By comparison, the test for capacity in the MCA is quite different.  For a person to lack capacity under the MCA it needs to be demonstrated they they have an impairment of their mind or brain that prevents them from understanding, retaining, using or weighing up the salient information necessary to make the decision.  Or that they can’t communicate their decision by any means.  On occasion, practitioners have combined the two tests and used the four arms of the Banks Test as the salient information for the MCA.  Not only is this incorrect, it can lead to an erroneous conclusion.  If a person was assessed using both of these frameworks, the outcome might be very different.  It is possible that a person would have testamentary capacity using the Banks Test but not if they were assessed using the MCA.  Highlighting why it is important to use the correct test when assessing a person’s testamentary capacity.

Another difference between the two tests is whether mental capacity is assumed or not. One of the guiding principles of the MCA is the presumption of capacity. To assume that the person has capacity to make the decision unless it is reasonably believed that the lack capacity. Under the Banks Test for testamentary capacity, the golden rule applies. Anyone who is aged or has been seriously Ill must have their testamentary capacity assessed, whether or not their is reasonable belief that they lack capacity.

In Clitheroe v Bond, Mrs Justice Faulke made it very clear that the correct test is still the Banks Test and NOT the test in the MCA. She highlighted the tensions when faced with two different tests for capacity. Although the test for capacity is the Banks Test, if a person lacks testamentary capacity, a statutory will can be ordered by the Court of Protection. A court set up under… The MCA.

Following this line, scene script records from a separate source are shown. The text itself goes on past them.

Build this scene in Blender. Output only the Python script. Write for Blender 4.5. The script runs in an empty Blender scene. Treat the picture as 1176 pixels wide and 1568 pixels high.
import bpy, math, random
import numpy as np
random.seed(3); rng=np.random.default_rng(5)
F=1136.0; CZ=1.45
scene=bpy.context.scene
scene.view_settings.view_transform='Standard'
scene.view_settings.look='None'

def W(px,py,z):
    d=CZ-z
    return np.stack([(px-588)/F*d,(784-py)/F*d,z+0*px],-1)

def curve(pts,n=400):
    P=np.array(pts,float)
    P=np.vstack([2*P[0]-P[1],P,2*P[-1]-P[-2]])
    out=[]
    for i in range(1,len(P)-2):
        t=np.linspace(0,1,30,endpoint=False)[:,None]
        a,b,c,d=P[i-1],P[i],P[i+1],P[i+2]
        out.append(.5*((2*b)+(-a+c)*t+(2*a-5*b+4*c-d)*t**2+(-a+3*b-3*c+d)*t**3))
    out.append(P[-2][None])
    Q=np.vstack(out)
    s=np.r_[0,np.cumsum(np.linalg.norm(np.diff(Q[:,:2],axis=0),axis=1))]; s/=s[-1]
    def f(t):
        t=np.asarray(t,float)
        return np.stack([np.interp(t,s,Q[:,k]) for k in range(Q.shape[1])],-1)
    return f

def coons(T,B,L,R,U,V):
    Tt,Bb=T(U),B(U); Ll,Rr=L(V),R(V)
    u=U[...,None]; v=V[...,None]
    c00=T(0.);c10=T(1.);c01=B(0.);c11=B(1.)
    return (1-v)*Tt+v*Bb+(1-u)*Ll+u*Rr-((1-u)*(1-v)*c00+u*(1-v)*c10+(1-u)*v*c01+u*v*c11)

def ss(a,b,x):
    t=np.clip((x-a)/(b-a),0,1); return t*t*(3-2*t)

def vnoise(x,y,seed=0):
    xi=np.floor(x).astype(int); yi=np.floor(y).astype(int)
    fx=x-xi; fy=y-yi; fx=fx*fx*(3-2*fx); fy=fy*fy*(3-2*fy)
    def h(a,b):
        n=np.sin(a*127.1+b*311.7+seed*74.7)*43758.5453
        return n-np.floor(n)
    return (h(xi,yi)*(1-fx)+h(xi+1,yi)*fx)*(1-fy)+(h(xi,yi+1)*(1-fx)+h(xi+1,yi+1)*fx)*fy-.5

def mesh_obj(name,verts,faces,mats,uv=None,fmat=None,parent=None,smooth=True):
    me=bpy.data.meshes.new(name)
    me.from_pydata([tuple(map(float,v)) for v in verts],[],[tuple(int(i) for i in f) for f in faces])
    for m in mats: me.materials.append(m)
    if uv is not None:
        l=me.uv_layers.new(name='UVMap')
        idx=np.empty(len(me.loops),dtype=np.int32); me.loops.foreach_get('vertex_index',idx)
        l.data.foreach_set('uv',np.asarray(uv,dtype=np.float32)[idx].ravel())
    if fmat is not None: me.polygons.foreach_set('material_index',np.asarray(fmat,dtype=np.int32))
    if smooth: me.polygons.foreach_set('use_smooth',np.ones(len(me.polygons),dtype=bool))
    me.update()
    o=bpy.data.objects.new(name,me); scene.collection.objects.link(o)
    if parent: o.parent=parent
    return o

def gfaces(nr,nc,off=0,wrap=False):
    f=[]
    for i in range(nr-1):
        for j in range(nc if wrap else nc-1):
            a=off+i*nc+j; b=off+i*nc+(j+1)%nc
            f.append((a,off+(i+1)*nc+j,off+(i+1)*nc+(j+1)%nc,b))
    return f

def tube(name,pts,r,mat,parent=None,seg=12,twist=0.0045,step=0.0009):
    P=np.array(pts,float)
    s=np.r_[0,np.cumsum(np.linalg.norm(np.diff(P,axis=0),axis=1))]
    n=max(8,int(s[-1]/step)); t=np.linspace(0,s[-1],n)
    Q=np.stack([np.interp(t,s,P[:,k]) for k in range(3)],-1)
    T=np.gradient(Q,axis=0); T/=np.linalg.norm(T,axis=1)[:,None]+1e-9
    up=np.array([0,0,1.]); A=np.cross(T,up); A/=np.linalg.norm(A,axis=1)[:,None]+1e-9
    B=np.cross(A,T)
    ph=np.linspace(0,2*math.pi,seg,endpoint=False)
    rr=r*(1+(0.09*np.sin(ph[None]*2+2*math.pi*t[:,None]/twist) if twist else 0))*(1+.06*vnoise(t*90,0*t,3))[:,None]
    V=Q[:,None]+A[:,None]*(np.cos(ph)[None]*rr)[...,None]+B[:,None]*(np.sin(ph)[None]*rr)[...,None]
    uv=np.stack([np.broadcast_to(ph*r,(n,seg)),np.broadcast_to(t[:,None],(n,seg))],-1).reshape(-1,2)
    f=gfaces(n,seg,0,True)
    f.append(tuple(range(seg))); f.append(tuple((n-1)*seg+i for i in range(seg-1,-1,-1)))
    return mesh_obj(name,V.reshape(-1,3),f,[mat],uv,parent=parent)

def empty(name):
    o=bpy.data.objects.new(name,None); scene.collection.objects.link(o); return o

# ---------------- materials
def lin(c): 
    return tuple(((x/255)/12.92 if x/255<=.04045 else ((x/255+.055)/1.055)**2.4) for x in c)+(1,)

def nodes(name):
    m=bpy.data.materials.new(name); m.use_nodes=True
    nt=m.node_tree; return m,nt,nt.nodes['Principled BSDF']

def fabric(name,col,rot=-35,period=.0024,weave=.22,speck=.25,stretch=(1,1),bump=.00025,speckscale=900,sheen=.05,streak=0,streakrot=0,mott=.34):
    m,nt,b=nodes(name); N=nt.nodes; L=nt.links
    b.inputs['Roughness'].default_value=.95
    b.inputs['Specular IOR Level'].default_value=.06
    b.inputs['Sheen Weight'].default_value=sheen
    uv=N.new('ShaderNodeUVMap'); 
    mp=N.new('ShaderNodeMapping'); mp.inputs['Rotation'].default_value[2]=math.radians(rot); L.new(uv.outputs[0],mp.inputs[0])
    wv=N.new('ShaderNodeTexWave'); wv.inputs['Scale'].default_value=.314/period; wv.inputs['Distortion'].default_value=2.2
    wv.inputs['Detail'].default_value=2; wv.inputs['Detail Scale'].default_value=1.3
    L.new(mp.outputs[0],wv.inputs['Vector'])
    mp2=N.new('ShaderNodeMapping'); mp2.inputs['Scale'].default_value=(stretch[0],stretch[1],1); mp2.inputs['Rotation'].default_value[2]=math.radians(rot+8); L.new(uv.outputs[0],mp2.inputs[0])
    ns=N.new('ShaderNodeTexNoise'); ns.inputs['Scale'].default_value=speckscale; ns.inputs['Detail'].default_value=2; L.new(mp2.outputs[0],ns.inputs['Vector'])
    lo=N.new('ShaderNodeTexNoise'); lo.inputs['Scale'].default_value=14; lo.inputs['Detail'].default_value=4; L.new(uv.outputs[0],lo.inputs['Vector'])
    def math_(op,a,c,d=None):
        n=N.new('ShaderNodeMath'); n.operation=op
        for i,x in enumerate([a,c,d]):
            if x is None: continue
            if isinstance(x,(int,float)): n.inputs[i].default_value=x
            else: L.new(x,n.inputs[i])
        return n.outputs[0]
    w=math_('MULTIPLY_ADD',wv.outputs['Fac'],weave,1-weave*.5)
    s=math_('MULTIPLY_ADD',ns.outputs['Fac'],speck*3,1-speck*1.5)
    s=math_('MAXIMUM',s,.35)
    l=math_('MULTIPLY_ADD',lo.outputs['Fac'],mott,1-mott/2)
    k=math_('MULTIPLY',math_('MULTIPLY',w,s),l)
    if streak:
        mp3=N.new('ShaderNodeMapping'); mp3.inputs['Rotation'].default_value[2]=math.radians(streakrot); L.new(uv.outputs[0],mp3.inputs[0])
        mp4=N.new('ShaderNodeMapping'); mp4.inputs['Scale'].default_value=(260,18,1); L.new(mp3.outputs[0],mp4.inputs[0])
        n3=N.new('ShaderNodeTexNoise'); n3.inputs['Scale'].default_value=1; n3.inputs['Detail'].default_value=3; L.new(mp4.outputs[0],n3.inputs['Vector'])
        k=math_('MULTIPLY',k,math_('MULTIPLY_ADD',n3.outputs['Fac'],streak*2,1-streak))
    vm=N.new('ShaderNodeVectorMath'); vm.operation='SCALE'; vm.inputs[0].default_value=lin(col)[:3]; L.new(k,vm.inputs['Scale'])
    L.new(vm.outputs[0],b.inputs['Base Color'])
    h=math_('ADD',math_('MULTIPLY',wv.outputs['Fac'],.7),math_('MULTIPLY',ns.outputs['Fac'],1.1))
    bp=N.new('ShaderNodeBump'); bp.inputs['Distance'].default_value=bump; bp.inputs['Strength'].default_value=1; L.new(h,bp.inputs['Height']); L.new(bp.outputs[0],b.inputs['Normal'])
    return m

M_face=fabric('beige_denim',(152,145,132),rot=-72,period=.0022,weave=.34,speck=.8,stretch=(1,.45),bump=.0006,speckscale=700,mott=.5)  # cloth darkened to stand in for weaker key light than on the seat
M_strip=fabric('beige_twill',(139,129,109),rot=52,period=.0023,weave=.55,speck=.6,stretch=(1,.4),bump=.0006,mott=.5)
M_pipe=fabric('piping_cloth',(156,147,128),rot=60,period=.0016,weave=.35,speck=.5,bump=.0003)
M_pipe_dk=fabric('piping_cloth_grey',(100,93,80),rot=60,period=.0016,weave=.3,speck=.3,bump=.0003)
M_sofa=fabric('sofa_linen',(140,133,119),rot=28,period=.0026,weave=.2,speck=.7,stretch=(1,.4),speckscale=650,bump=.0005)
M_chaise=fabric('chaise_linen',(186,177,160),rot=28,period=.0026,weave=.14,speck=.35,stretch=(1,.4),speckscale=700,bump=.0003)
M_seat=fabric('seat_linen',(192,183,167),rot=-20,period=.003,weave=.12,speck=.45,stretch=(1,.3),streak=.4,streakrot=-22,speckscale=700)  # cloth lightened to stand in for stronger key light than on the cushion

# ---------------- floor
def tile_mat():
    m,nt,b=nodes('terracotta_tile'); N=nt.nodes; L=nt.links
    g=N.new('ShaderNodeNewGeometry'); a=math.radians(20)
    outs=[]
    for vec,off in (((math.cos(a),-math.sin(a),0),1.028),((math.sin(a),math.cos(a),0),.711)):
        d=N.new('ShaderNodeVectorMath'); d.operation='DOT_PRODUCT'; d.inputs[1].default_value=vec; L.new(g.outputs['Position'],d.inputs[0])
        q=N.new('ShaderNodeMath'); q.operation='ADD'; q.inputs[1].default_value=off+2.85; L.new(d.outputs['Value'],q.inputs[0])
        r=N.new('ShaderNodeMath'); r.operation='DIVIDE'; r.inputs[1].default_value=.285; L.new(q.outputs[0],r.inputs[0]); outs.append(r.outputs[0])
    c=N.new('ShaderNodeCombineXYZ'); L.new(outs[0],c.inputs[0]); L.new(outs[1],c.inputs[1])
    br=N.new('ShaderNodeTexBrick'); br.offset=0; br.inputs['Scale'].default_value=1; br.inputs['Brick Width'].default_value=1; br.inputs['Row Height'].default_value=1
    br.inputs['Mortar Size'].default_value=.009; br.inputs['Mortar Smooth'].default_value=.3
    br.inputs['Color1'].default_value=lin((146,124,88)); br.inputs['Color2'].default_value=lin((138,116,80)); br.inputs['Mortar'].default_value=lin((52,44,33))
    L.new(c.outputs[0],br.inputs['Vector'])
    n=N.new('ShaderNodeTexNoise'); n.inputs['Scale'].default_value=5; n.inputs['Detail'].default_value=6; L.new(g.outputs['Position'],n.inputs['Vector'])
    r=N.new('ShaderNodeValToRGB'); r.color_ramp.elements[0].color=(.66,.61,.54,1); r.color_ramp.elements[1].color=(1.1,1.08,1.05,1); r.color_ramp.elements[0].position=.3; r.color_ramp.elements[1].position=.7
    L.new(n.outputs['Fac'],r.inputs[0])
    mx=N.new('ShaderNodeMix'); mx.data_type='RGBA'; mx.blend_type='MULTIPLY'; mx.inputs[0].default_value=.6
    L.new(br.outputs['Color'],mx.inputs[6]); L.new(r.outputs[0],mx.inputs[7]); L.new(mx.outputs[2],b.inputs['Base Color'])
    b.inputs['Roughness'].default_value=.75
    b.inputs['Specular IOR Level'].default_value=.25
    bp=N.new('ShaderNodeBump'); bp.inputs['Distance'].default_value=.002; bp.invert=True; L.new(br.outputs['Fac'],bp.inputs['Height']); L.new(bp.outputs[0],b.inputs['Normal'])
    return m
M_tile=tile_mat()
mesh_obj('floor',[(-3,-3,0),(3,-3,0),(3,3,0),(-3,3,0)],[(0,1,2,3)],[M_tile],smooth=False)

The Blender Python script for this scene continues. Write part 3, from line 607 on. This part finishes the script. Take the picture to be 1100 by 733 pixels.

Mrs Justice Faulke also considered the fourth arm of the Banks Test, delusions. A delusion must be an irrational and fixed thought.  A seemingly obvious way to test whether a thought is fixed is to try and persuade the person away from that thought. Mrs Justice Faulke said this isn’t the correct approach and concluded:

“What I consider to be the correct approach would allow a holistic assessment of all the evidence. This would take account of the nature of the belief, the circumstances in which it arose and whether there was an evidential basis for it, whether it was formed in the face of evidence to the contrary, the period of time for which it was held and whether it was the subject of any challenge.”

There remain different mental capacity tests for different decisions and when assessing capacity, it is vital for practitioners to know which test is the correct one. Failure to apply the correct test could result in an incorrect testamentary capacity assessment.